Le président du Parlement, Nabih Berri, se retrouve aujourd’hui acculé dans une impasse politique qu’il a lui-même contribué à créer. C’est lui qui a négocié l’accord de cessez-le-feu demandé par le « Hezbollah » pour arrêter la machine de guerre israélienne. Il l’a approuvé dans toutes ses clauses et interprétations, non pas en sa qualité de chef de l’autorité législative libanaise, mais comme partenaire dans l’équation politique chiite — agissant à la demande du « Hezbollah » alors que le parti n’était pas en position d’imposer des conditions.

L’accord adopté par le gouvernement libanais était explicite : Israël garderait toute liberté de mouvement jusqu’à ce que Beyrouth démantèle l’infrastructure militaire du « Hezbollah » et neutralise toutes les armes — légères, moyennes ou lourdes — en dehors du cadre des institutions militaires et sécuritaires légitimes de l’État.

Le « Hezbollah » est désormais face à l’heure de vérité. Le gouvernement a décidé de façon formelle de limiter toutes les armes à l’autorité de l’État et a chargé l’armée d’élaborer un plan qui sera discuté en Conseil des ministres le 5 de ce mois, avec trois jours de retard sur le calendrier initial. La décision de neutraliser l’arsenal du « Hezbollah » est définitive et irréversible, même si les dirigeants du parti affirment qu’ils ne déposeront jamais leurs armes, mettant quiconque au défi de les prendre.

Aujourd’hui, le « Hezbollah » n’a que trois options : continuer à refuser le désarmement, tenter de gagner du temps, ou se conformer à la décision du Conseil des ministres et se transformer en un parti politique purement local, coupé de toute attache idéologique et militaire extérieure.

Mais la défiance prolongée n’est pas tenable.

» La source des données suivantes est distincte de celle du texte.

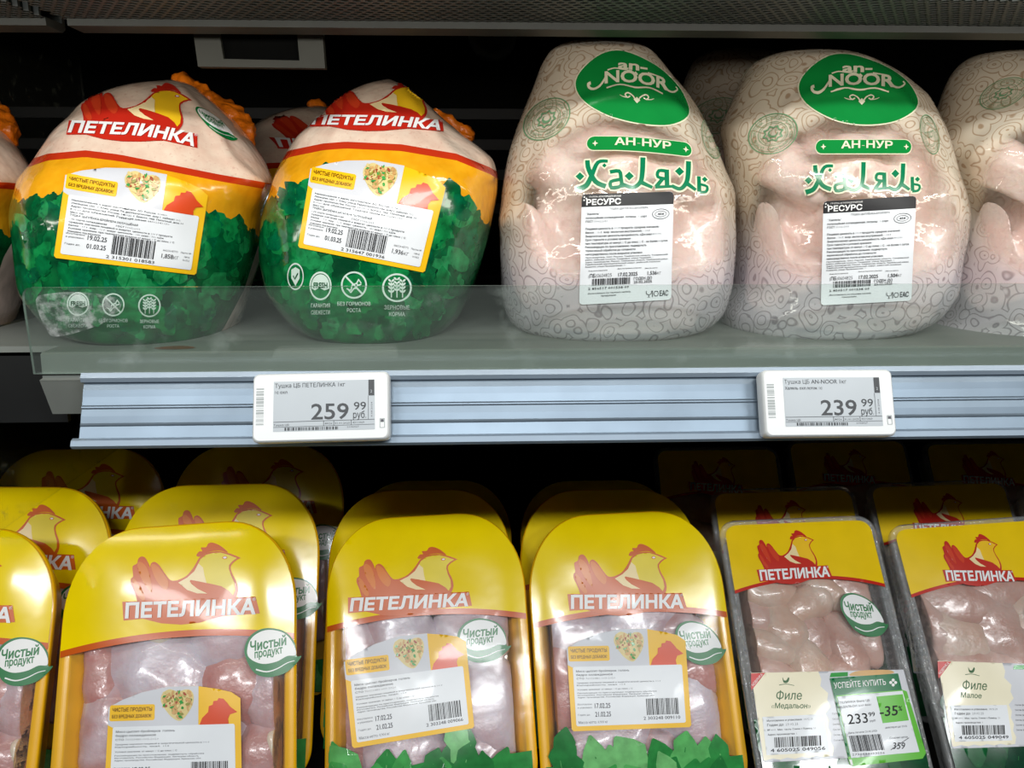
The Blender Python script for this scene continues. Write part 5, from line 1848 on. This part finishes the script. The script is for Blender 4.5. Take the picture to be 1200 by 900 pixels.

La « décision de guerre » ne lui appartient plus. Ses stocks restants sont insuffisants, notamment après les frappes israéliennes répétées contre ses dépôts, le basculement politique et militaire en Syrie après le changement de régime, et la coupure des routes d’approvisionnement depuis l’Iran. De plus, la guerre est devenue trop coûteuse. La crise financière du parti l’a déjà contraint à cesser de payer nombre de ses soutiens.

Les manœuvres dilatoires ne pourront pas durer longtemps non plus. Des échéances régionales majeures se profilent à la fin du mois, avec la conclusion de plusieurs dossiers, dont celui de Gaza.

En réalité, il ne reste au « Hezbollah » qu’une seule voie : le désarmement. Ironie du sort, il pourrait bientôt constater que déposer les armes est sa meilleure option, avant que celles-ci ne deviennent un fardeau.

L’envoyé américain, l’ambassadeur Tom Barrack, a été clair : la neutralisation de l’arsenal du « Hezbollah » relève en dernier ressort de la responsabilité libanaise — même si elle constitue une condition préalable imposée par Washington et Tel-Aviv pour maintenir le cessez-le-feu. Barrack est allé plus loin, en évoquant la question des négociations directes avec Israël, encore taboue au Liban mais qui, selon lui, s’imposera tôt ou tard si le pays veut retrouver une vie normale.

Pour toutes ces raisons, Berri a fini par concéder amèrement : « Que l’accord du 17 mai paraît doux aujourd’hui. » Cet accord controversé, négocié en 1983 par l’ambassadeur Antoine Fattal et torpillé par le soulèvement du 6 février 1984, promettait le retrait israélien dans un délai de deux ans et consacrait la Ligne 29 comme frontière maritime du Liban.